### Supplied information
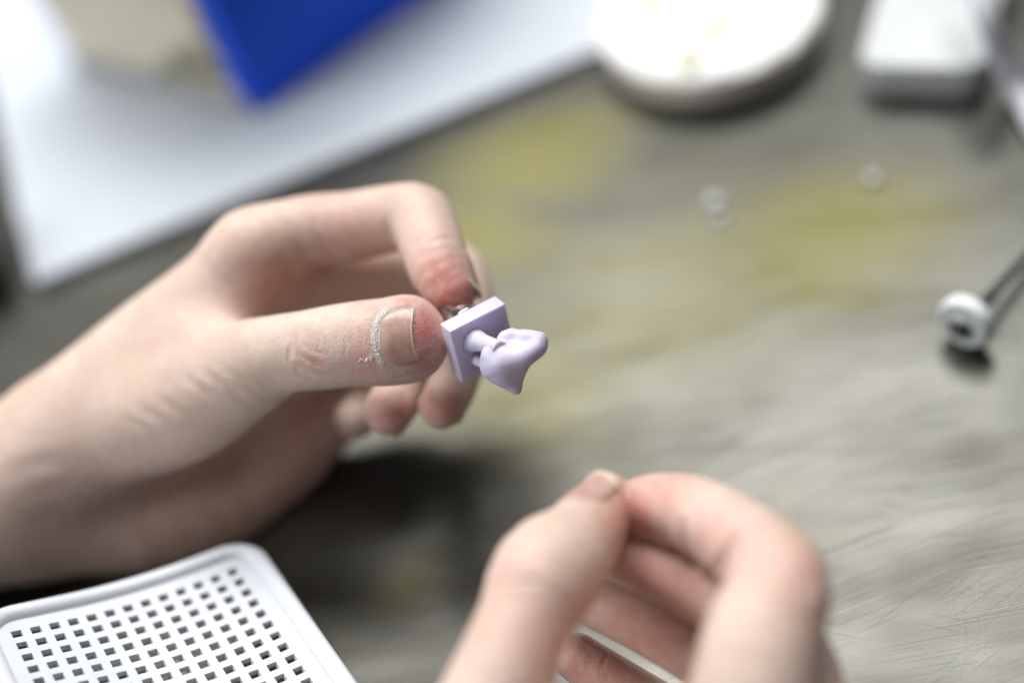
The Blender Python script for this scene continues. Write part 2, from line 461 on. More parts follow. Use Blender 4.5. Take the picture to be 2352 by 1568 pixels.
def wax_material():
    n = NT("lilac_print_resin")
    lay = n.n.new("ShaderNodeTexWave"); lay.wave_type = 'BANDS'; lay.bands_direction = 'Z'
    n.l.new(n.mapping((1, 1, 1), (0.62, 0.5, 0.2)), lay.inputs["Vector"]); lay.inputs["Scale"].default_value = 2600
    lay.inputs["Distortion"].default_value = 0.6
    f = n.ramp(n.noise(160, 3), 0.3, 0.7)
    n.set(Base_Color=n.mix(f, (0.610, 0.572, 0.730), (0.660, 0.622, 0.780)), Roughness=0.40, Specular_IOR_Level=0.45,
          Subsurface_Weight=0.6, Subsurface_Radius=(1.0, 0.85, 1.0), Subsurface_Scale=0.0022)
    n.set(Normal=n.bump(n.math('ADD', n.math('MULTIPLY', lay.outputs["Fac"], 0.35), n.noise(1800, 2)), 0.25, 0.00012))
    return n.m
M['wax'] = wax_material()

def label_material():
    """printed card: cream with soft darker motifs"""
    n = NT("printed_cream_card")
    f = n.noise(22, 3, 0.5); g = n.noise(60, 3, 0.5)
    col = n.mix(n.ramp(f, 0.35, 0.65), (0.78, 0.71, 0.56), (0.88, 0.83, 0.70))
    col = n.mix(n.ramp(n.math('MULTIPLY', f, g), 0.28, 0.38), col, (0.30, 0.28, 0.20))
    n.set(Base_Color=col, Roughness=0.8, Specular_IOR_Level=0.2)
    return n.m
M['card'] = label_material()
M['page_edge'] = plain('foot_shade_grey', (0.40, 0.39, 0.38), 0.8, var=0.1, nscale=400)  # grey that stands for the contact shadow at the box foot

# ================================================================ the table and what lies at its back
tb = [(-900, -500), (900, -500), (900, 1100), (-900, 1100)]
V, Fc = box_bevel([(x, y, -25) for x, y in tb], [(x, y, 0) for x, y in tb], 1.5)
t = mesh_obj("table_top", V, Fc, M['table'], smooth=True, sharp=0.5, origin=(0, 0, 0))
tag(t, "scuffed grey sheet metal bench top with yellowish polish stains", "table", "structure")

# white board, its near corner at the left
c0, c1, c2 = on_plane(75, 647, 4), on_plane(1385, 108, 4), on_plane(0, 492, 4)
e1 = (c1 - c0) / np.linalg.norm(c1 - c0); e2 = np.cross((0, 0, 1), e1)
e2 = 0.9 * e2 + 0.1 * (c2 - c0) / np.linalg.norm(c2 - c0); e2 /= np.linalg.norm(e2)
quad = [c0, c0 + e1 * 290, c0 + e1 * 290 + e2 * 230, c0 + e2 * 230]
V, Fc = box_bevel([q - (0, 0, 3.6) for q in quad], quad, 0.8)
o = mesh_obj("white_board", V, Fc, M['white_board'], sharp=0.6)
tag(o, "flat white board lying on the metal bench under the blue box", "board")
BOARD_TOP = 4.0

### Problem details
Return the material line for line, from its beginning to the line that contains "0.8, var=0.1, nscale=400)", with the pictures left out.

### Expected answer
The Blender Python script for this scene continues. Write part 2, from line 461 on. More parts follow. Use Blender 4.5. Take the picture to be 2352 by 1568 pixels.
def wax_material():
    n = NT("lilac_print_resin")
    lay = n.n.new("ShaderNodeTexWave"); lay.wave_type = 'BANDS'; lay.bands_direction = 'Z'
    n.l.new(n.mapping((1, 1, 1), (0.62, 0.5, 0.2)), lay.inputs["Vector"]); lay.inputs["Scale"].default_value = 2600
    lay.inputs["Distortion"].default_value = 0.6
    f = n.ramp(n.noise(160, 3), 0.3, 0.7)
    n.set(Base_Color=n.mix(f, (0.610, 0.572, 0.730), (0.660, 0.622, 0.780)), Roughness=0.40, Specular_IOR_Level=0.45,
          Subsurface_Weight=0.6, Subsurface_Radius=(1.0, 0.85, 1.0), Subsurface_Scale=0.0022)
    n.set(Normal=n.bump(n.math('ADD', n.math('MULTIPLY', lay.outputs["Fac"], 0.35), n.noise(1800, 2)), 0.25, 0.00012))
    return n.m
M['wax'] = wax_material()

def label_material():
    """printed card: cream with soft darker motifs"""
    n = NT("printed_cream_card")
    f = n.noise(22, 3, 0.5); g = n.noise(60, 3, 0.5)
    col = n.mix(n.ramp(f, 0.35, 0.65), (0.78, 0.71, 0.56), (0.88, 0.83, 0.70))
    col = n.mix(n.ramp(n.math('MULTIPLY', f, g), 0.28, 0.38), col, (0.30, 0.28, 0.20))
    n.set(Base_Color=col, Roughness=0.8, Specular_IOR_Level=0.2)
    return n.m
M['card'] = label_material()
M['page_edge'] = plain('foot_shade_grey', (0.40, 0.39, 0.38), 0.8, var=0.1, nscale=400)  # grey that stands for the contact shadow at the box foot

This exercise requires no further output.